Frank Chimero has written up and posted a version of a talk he recently gave, called "What Screens Want."
His talk was (ostensibly?) aimed at web developers, but there's no way you need to fit into that slot to follow it, or to love it.
Just for example, how's this for empathy, for every plain ol' computer user out there?
Computers, after all, are just shaky towers of nested abstractions: from the code that tells them what to do, to the interfaces that suggest to the user what’s possible to do with them. Each level of abstraction becomes an opportunity to make work more efficient, communicate more clearly, and assist understanding. Of course, abstractions also become chances to complicate what was clear, slow down what was fast, and fuck up what was perfectly fine.
And this?
So what is the answer? I found this quote by Ted Nelson, the man who invented hypertext. He’s one of the original rebel technologists, so he has a lot of things to say about our current situation.
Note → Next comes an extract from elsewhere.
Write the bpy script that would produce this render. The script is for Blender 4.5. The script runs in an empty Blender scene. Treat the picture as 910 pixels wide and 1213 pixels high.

Nelson:
The world is not yet finished, but everyone is behaving as if everything was known. This is not true. In fact, the computer world as we know it is based upon one tradition that has been waddling along for the last fifty years, growing in size and ungainliness, and is essentially defining the way we do everything. My view is that today’s computer world is based on techie misunderstandings of human thought and human life. And the imposition of inappropriate structures throughout the computer is the imposition of inappropriate structures on the things we want to do in the human world.
Emphasis mine. [...]
Also, to illustrate some of what he's saying, Frank has clips from James Burke's Connections, Eadweard Muybridge's work with horses, and The West Wing. Featuring CJ. I mean, the shared nerd porn interests alone ought to do it, don't you think?
Go, and enjoy.
(h/t: Jenna Wortham, via a Scuttlebot post which was presented as a sidebar on the NYT's Bits blog, which I saw while reading a note about Twitter and Perfect Forward Security, and omg, when the h/t is getting to be longer than the post, it is waaay past time to click the Publish button)
__________
[Added] Of course the first blockquote above reminded me of one of the classics from the mesozoic (when we had just evolved from hamsters running along wires strung between tin cans, and thence onto typewriter keyboards, and were suddenly able to sign up for Automatically Delivered Email Newsletters), Joel Spolsky's post "article," The Law of Leaky Abstractions. Joel does eventually get into specific programming examples, but don't let those throw you, if you're not a programmer. The opening, the general ideas, and most importantly, the view of what today's programmers face when trying to relate to non-programmers are well worth your time, especially if you liked Frank Chimero's piece. Even if the words are more than *gasp* ten years old.